よどじん(平成26年5月)
2017年2月1日
ページ番号:280247

「番台一筋60年」

のれんをくぐると、足元に広がるカラフルなタイル貼りの玄関。サンダルを脱ぎ捨て、ガラガラッと勢いよく扉を開くと、今日もやさしい笑顔が迎えてくれる。
「きたでぇ。」
「はい、いらっしゃい。」
そう、ここはまちのお風呂屋さん。新高5丁目にある銭湯「第二末広湯」。
笑顔のあるじは…
「番台一筋60年」井上 和佐子(いのうえ わさこ)さん
番台から見つめ続けた60年

昔ながらの銭湯が数多く残る淀川区の中でも、約90年という随一の歴史をほこる老舗銭湯。
和佐子さんのおばあさんが昭和の初めに店を譲り受けてから約80年、女性3代で番台を引き継ぐ。

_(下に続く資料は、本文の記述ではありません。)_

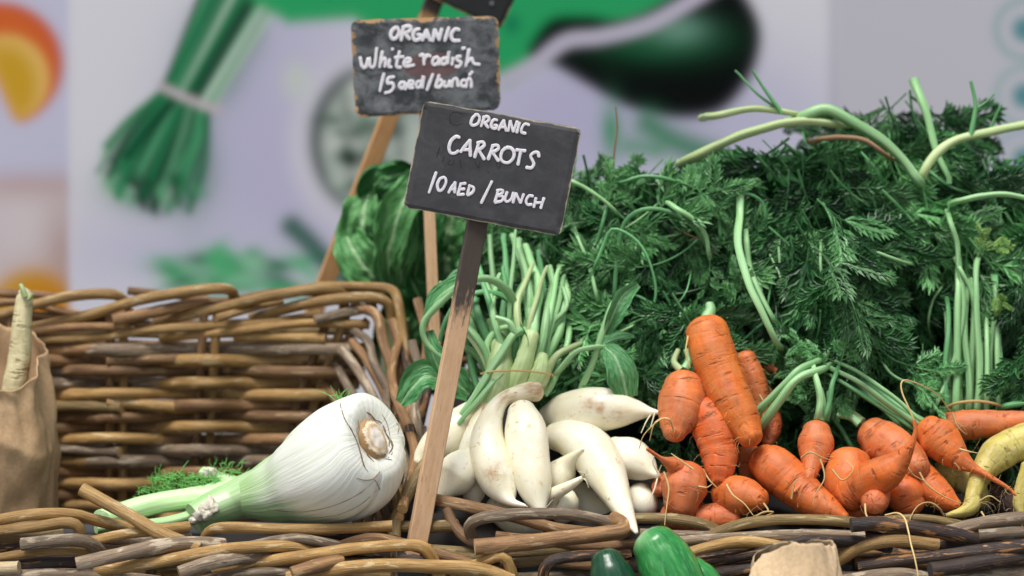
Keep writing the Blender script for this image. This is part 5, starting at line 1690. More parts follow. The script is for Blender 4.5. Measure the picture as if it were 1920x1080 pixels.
LT = empty('lettuce', P(740, 560, .42))
tag(LT, 'leafy green lettuce standing behind the left basket and the signs', 'lettuce')
for pts, wds, mt, rf, cp, sd in [
    ([(735, 548, .43), (700, 490, .40), (680, 430, .392), (684, 385, .40), (700, 350, .42)], [40, 96, 112, 84, 30], 'lettuce', .55, -.35, 1),
    ([(728, 552, .405), (700, 520, .385), (676, 490, .38), (655, 455, .39), (648, 425, .41)], [30, 70, 84, 66, 24], 'lettuce', .5, .35, 2),
    ([(745, 556, .39), (728, 500, .37), (736, 440, .36), (756, 380, .365), (782, 330, .385)], [30, 50, 66, 74, 36], 'lettuce', .45, .5, 3),
    ([(752, 556, .385), (752, 500, .365), (762, 450, .36), (772, 400, .37)], [26, 46, 56, 24], 'lettuce', .5, -.6, 4),
    ([(770, 556, .40), (784, 490, .385), (800, 430, .385), (812, 370, .40)], [26, 60, 70, 30], 'lettuce_dark', .5, .4, 5),
    ([(700, 390, .425), (700, 356, .41), (716, 336, .408), (752, 326, .415), (776, 318, .42)], [30, 58, 64, 48, 20], 'lettuce_dark', .9, .4, 6),
    ([(848, 570, .42), (838, 480, .41), (846, 400, .41), (860, 330, .44)], [60, 130, 140, 70], 'lettuce', .45, .3, 7),
    ([(815, 640, .44), (806, 540, .43), (800, 460, .43), (804, 390, .45)], [80, 120, 120, 60], 'lettuce', .45, .3, 12),
    ([(760, 720, .44), (770, 650, .43), (782, 590, .43), (776, 530, .44)], [70, 110, 110, 50], 'lettuce_dark', .5, .3, 13),  # this and the next two: leaves added to darken the gap between the baskets
    ([(800, 740, .45), (815, 670, .44), (830, 600, .44), (846, 540, .45)], [80, 120, 110, 50], 'lettuce_dark', .5, -.3, 14),
    ([(740, 700, .46), (748, 640, .455), (752, 590, .455), (744, 540, .46)], [70, 100, 90, 50], 'lettuce_dark', .5, .3, 15),
    ([(880, 570, .42), (872, 500, .41), (880, 440, .41), (892, 390, .43)], [60, 110, 120, 60], 'lettuce_dark', .55, -.3, 8),
    ([(800, 600, .40), (790, 565, .39), (776, 535, .388), (766, 505, .395)], [36, 56, 60, 24], 'lettuce_dark', .7, .4, 9),
    ([(905, 590, .43), (910, 530, .42), (915, 470, .42), (905, 410, .44)], [60, 110, 120, 60], 'lettuce', .5, .3, 10),
    ([(715, 556, .45), (690, 510, .445), (672, 470, .45), (660, 430, .46)], [50, 90, 90, 30], 'lettuce_dark', .5, .2, 11),
]:
    sheet(LT, pts, wds, mt, ruffle=rf, cup=cp, seed=sd * 1.7, nu=22, nv=36, freq=3.4)
mb = MB()
tube(mb, catmull(np.array([P(740, 600, .42), P(745, 700, .42), P(745, 800, .42), P(745, 905, .44)]), 14), .018, 12, True, rough=.1)
mb.build('stem', M['stalk_pale'], LT)

# ------------------------------------------------------------------ radish greens
RG = empty('radish_greens', P(970, 735, .13))
tag(RG, 'tied bunch of pale green radish stalks and leaves above the white radishes', 'greens')


def stalk(root, pts, wpx, mt, flat=.85, taper=(1.1, .8), name='stalk', sides=14, n=None, tuck=True):
    if name == 'stem' and tuck:
        dx0, dy0 = pts[0][0] - pts[1][0], pts[0][1] - pts[1][1]
        dx1, dy1 = pts[-1][0] - pts[-2][0], pts[-1][1] - pts[-2][1]
        l0, l1 = math.hypot(dx0, dy0) + 1e-6, math.hypot(dx1, dy1) + 1e-6
        pts = [(pts[0][0] + dx0 / l0 * 22, pts[0][1] + dy0 / l0 * 22, pts[0][2] + .05)] + list(pts) + [(pts[-1][0] + dx1 / l1 * 22, pts[-1][1] + dy1 / l1 * 22, pts[-1][2] + .05)]
    q = np.array([P(*a) for a in pts])
    L = np.linalg.norm(np.diff(q, axis=0), axis=1).sum()
    n = n or int(max(10, min(40, L / .005)))
    c = catmull(q, n)
    sd_ = rng.uniform(0, 90)
    rw = wpx / 2 * MPP(pts[0][2])
    for i_ in range(1, n - 1):
        c[i_] += np.array((mnoise.noise((i_ * .13, sd_, 0)), mnoise.noise((i_ * .13, sd_, 7)) * .5, mnoise.noise((i_ * .13, sd_, 3)))) * rw * .7
    mb = MB()
    tube(mb, c, rw * np.linspace(taper[0], taper[1], n) * np.array([1 + .14 * mnoise.noise((i_ * .25, sd_, 11)) for i_ in range(n)]), sides, True, flat=flat, rough=.12, seed=rng.uniform(0, 60), voff=rng.uniform(0, 2), rib=.07 if sides > 8 else 0)
    return mb.build(name, M[mt], root)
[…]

先代であるお母さんから番台を受け継ぎ、子ども3人を育てながら、雨の日も風の日もそこから見つめ続けた和佐子さんの60年。
その瞳にはいったい何が映っているのだろう。
「いろんなことがあったねぇ」

和佐子さんがまだ番台に座る前、戦時中の話。「道路を挟んだ向かい側の建物が空襲で焼けたときは大変だった。大事な着物が燃えないように、私の母が銭湯の湯船に浸けてしまったんだけど、結局水浸しで駄目になっちゃった(笑)」
当時、和佐子さんは、学徒動員として十八条あたりの工場で軍服のボタン付けの仕事をしていたそうだ。「いつのまにか手芸が趣味になって、番台でもいろいろと編んだもんよ。」と懐かしそうに振り返る。
変わり行く時代

「昔はその神棚の横にテレビを置いてたの。そしたらみんなが見に来ちゃって、人があふれかえってたわね」
「小さい子どももたくさんきてて、よくそこの身長計で背を測ってたわ。すごい年代物でしょう(笑)。」
銭湯という場所が人をつなぎ、時をつなぐ。

時の流れを感じる掲示物

女湯のロッカーは相当な年代物
助け合って生きてきた

風呂のある家庭が少なかった頃は、赤ちゃんを連れてきたお母さんがゆっくりお風呂に入れるように、和佐子さんが赤ちゃんを抱っこ。今でいう「一時保育」がここでは自然に行われていた。
銭湯という場所が人をつなぎ、心をつなぐ。

女湯のタイル絵。金太郎さんですね。

男湯のタイル絵。こちらは天女が描かれています。
番台を見つめ続ける人がいる

風呂上がりの団らんスペースでは、常連さんが世間話に花を咲かせる。
約50年、ほぼ毎日通い続ける山本さん(写真右)。以前勤めていた電気関係の会社から、たまに届く助っ人の依頼が楽しみな、75才現役電気技師。
「近所にある子どもの家に行けば、風呂もあるんやけどな。ここがええんや。ここの風呂は、よう温もる。」
お隣は通い歴15年目の若手(?)馬田さん64才(写真左)。
元国鉄職員で、その後トラック運転手を務めた馬田さん。昼間はのんびりと淀川で釣り糸をたらす。
「この前、50センチのキビレあげたんやでぇ」

よう温もるわ~

お風呂の前の決まりごと
私には番台という場所がある

「番台の仕事があるから、子どもたちと旅行にもほとんど行けなかった。寂しい思いをさせてしまったかもしれませんね」しかし和佐子さんは続ける。
「この年になると家でボーっとテレビを見ているのが、普通かもしれない。でも、私には番台という場所がある。仕事をさせてもらえるのは、ホントにありがたいことです。」
今日も「よっこいしょ」

変わりゆくまちの姿やひとの暮らし。心の中でうつろいかけたその景色が、ここにある。色あせないぬくもりの空間がここにある。
そして、今日も「よっこいしょ」と自分の場所に腰を下ろす和佐子さん。
「この番台は私よりずっと先輩でね。昔はもう少し大きかったんだけど、壁の鏡を大きくするから少し狭く削ったのよ」
何とも言えない温かい色合いの番台と、和佐子さんのやわらかい笑顔がよく似合う。
「もう歳だから力仕事は出来ないんだけどね。元気なうちはここに座らせてもらうよ。」
和佐子さん、今日も笑顔をありがとう。

そうそう、風呂上がりにはみかん水。